Sabe cuándo y dónde dejará el mundo de los vivos. «He leído mucho, y sé que cerca de los 72 años y en Roma moriré. También tuve una indicación de la televisión que me señaló algo que ya sabía. Tengo que ir a París a esculpir.»

Si los alcohólicos han sido siempre la carne de cañón de los centros de acogida y de caridad, hoy, son los drogadictos los leprosos de los nuevos tiempos. Se han integrado con gran facilidad en este lumpem de hambrientos. «Yo sólo quiero caballo. Todo lo gasto en él. Por eso cuando estoy en condiciones, vengo a este sitio para pillar algo de comer algo. Pero a veces ni me acuerdo» dice Joaquín, cinco años con el caballo. «Son los más problemáticos. Vienen ciegos de heroína y montan un buen jaleo. La verdad, es que hasta los más duros les tienen miedo», comenta Fidel, depositario de las llaves de un comedor. Los más indefensos son los ancianos. Acuden a estos centros con las tarjetas que Cáritas les da y que «se parecen un poco a las cartillas de racionamiento de la postguerra» recuerda Pilar. 

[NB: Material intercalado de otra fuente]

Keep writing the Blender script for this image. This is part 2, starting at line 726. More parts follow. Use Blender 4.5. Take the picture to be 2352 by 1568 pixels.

A sus 82 años debe ir a los comedores para sobrevivir. «Todo el mundo -dice- nos trata bien. Las monjas, las cuidadoras y hasta los negritos con los que me siento cuando no encuentro sitio. Ellos no me hablan, será porque son extranjeros. Y es que está bien ser agradecidos aunque sea por una sopa boba que nadie quiere».